Here's a region that will test your ability to set up an iterated integral. Let's try to set up the iterated integral with both orders of integration for some function f over the region R shown here.

1.

Left to right, then bottom to top To do this, we will need three integrals, since the boundaries are not smooth We need to break R up into the regions R₁, R₂, R₃ shown here:

Here are the boundaries for each of the three regions (the left and right boundary functions are gotten from inverting the equations for the appropriate side of the region to get x as a function of y):

 

$$x = 2\sqrt{y - 1} - 2$$ left

right x = 1 - y/2

bottom y = 1

top y = 2

 

left x = -1 - y

right x = 1 - y/2

bottom y = 0

top y = 1

 

left x = -1 - y

$$x = \sqrt{y + 1}$$ right

bottom y = -1

top y = 0

The integral is then

$$\int_R fdA = \int_{R_1} fdA + \int_{R_2}fdA + \int_{R_3}fdA$$

$$= \int_1^2 \int_{2\sqrt{y - 1}-2}^{1-\frac{1}{2}y} f(x,y) dx dy + \int_0^1 \int_{-1-y}^{1 - \frac{1}{2}y} f(x,y) dx dy$$

$$+ \int_{-1}^0 \int_{-1 - y}^{\sqrt{y+1}} f(x,y) dx dy.$$

2.

Bottom to top, then left to right

Here, we'll only need two integrals, as we can break R into the regions R₁ and R₂ as shown:

Now we write down the equations for each of the boundaries:

 

left x = -2

right x = 0

bottom y = -x - 1

$$y = \frac{1}{4}(x+2)^2 + 1$$ top

 

left x = 0

right x = 1

bottom y = x² - 1

top y = 2 - 2x

The integral is then

$$\int_R fdA = \int_{R_1} fdA + \int_{R_2}fdA$$

$$= \int_{-2}^0 \int_{-x-1}^{\frac{1}{4}(x+2)^2+1}f(x,y)dy dx + \int_0^1 \int_{x^2 - 1}^{2 -2x} f(x,y) dy dx.$$

Depending on what f is, the second integral is probably easier, since we only needed to break the region into two pieces.
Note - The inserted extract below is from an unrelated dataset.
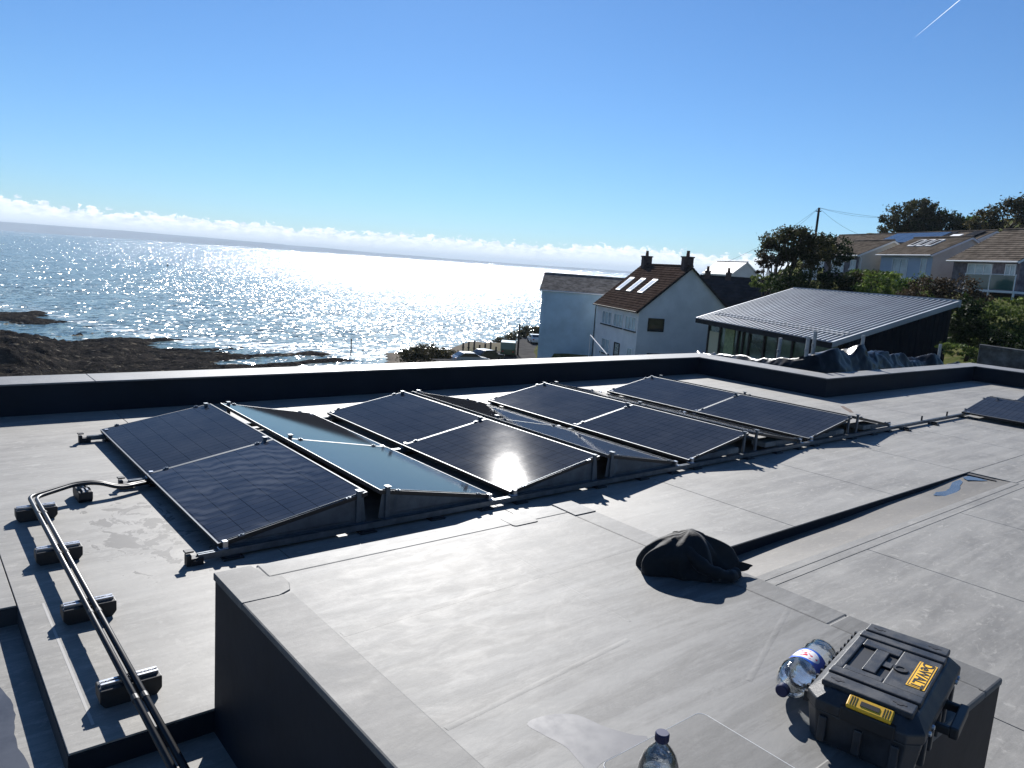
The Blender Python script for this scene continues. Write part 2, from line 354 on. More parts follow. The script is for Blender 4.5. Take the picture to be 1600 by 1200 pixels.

Be careful, though. Just because the drawing of the region had the boundaries given as y = y(x) does not mean that it's easier to integrate y first then x. Imagine if we rotated the region R ninety degrees. Then the number of integrals to do each order would swap, but we'd still specify the boundaries as y = y(x) since we're more used to that.